[The request]: Copy out every line in the entries below that includes "Blender".

++++ Supplied records ++++

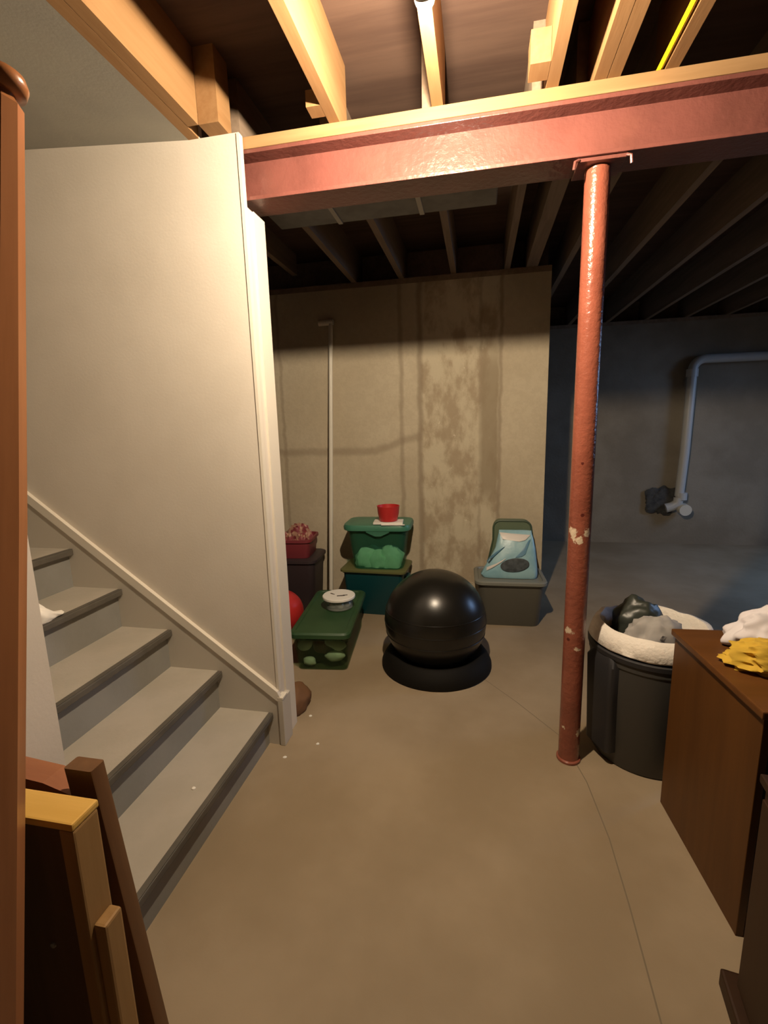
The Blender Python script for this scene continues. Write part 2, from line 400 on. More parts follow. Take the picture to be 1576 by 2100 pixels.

++++
++++ Supplied records ++++

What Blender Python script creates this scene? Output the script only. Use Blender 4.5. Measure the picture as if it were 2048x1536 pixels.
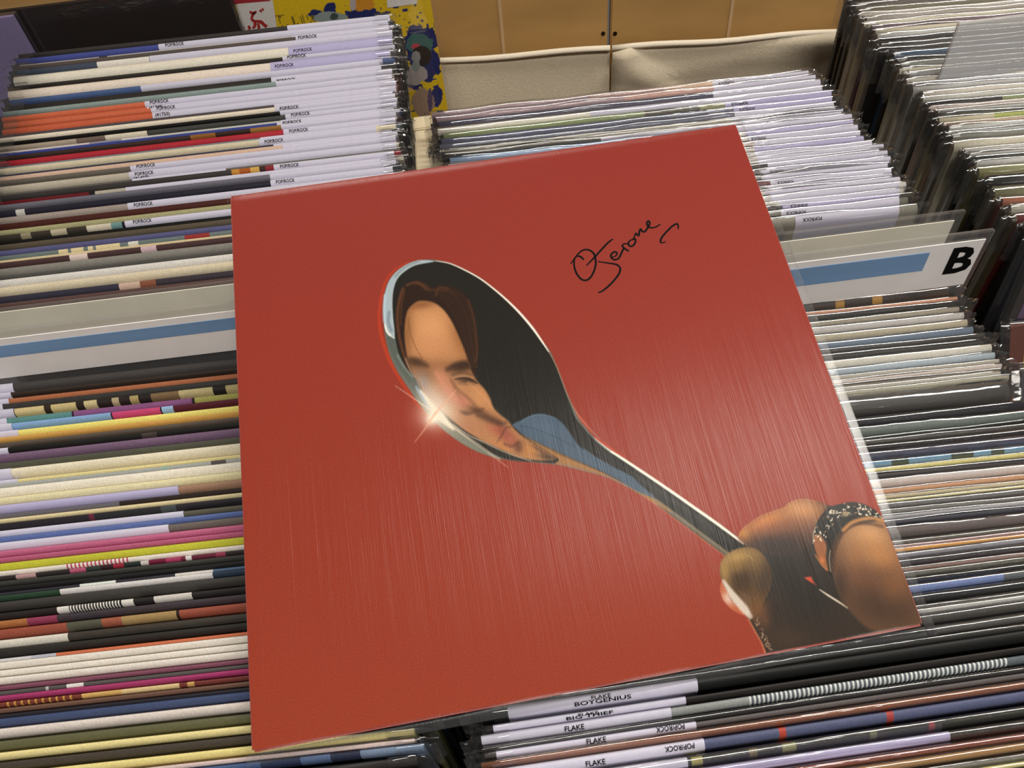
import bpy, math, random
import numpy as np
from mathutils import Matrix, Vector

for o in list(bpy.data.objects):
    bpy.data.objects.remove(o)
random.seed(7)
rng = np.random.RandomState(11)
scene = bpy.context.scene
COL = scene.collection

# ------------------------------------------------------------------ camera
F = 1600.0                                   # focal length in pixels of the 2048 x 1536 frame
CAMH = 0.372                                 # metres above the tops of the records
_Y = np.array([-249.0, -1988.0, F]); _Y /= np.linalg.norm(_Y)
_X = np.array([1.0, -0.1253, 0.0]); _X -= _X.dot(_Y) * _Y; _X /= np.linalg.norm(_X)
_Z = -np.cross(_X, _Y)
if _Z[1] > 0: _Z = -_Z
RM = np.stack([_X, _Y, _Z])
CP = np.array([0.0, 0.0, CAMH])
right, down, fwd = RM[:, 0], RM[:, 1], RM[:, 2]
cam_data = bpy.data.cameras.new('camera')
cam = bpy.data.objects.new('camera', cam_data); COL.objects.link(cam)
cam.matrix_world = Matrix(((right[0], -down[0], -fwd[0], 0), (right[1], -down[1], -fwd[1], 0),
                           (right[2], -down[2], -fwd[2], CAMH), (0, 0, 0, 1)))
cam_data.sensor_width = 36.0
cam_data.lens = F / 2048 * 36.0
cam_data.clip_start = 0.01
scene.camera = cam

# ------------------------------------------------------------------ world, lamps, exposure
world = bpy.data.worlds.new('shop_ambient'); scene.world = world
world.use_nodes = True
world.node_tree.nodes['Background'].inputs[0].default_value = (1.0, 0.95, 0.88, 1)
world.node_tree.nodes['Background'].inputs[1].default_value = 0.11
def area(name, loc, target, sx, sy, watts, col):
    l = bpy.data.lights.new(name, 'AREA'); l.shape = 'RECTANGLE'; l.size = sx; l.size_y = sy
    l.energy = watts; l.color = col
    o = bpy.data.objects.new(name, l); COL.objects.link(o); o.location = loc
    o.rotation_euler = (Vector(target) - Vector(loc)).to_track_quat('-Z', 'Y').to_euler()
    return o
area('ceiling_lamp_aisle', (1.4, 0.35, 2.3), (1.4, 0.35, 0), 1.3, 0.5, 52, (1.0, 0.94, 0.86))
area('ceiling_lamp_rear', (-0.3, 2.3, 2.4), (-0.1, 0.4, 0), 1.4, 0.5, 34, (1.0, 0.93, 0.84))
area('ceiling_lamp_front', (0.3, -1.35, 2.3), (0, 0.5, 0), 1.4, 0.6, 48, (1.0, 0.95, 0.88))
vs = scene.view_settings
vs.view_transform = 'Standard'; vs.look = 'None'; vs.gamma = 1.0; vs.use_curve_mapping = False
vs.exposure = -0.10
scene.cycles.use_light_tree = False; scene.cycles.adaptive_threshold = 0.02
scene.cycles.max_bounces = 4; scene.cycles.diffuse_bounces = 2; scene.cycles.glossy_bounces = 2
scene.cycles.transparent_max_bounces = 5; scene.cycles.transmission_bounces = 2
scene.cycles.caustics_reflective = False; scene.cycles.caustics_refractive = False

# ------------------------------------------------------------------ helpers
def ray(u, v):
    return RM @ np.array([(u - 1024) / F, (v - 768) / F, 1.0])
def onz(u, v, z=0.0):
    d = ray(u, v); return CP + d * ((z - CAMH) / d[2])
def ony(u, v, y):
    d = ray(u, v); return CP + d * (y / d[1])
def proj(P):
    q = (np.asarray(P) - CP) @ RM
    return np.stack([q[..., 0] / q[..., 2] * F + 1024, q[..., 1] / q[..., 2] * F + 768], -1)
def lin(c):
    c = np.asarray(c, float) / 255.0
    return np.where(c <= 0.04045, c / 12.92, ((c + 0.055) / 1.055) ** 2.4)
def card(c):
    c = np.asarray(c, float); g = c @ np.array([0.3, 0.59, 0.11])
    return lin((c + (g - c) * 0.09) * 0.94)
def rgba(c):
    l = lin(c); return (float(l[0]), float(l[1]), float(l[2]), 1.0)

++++

[Complete response]:
The Blender Python script for this scene continues. Write part 2, from line 400 on. More parts follow. Take the picture to be 1576 by 2100 pixels.
What Blender Python script creates this scene? Output the script only. Use Blender 4.5. Measure the picture as if it were 2048x1536 pixels.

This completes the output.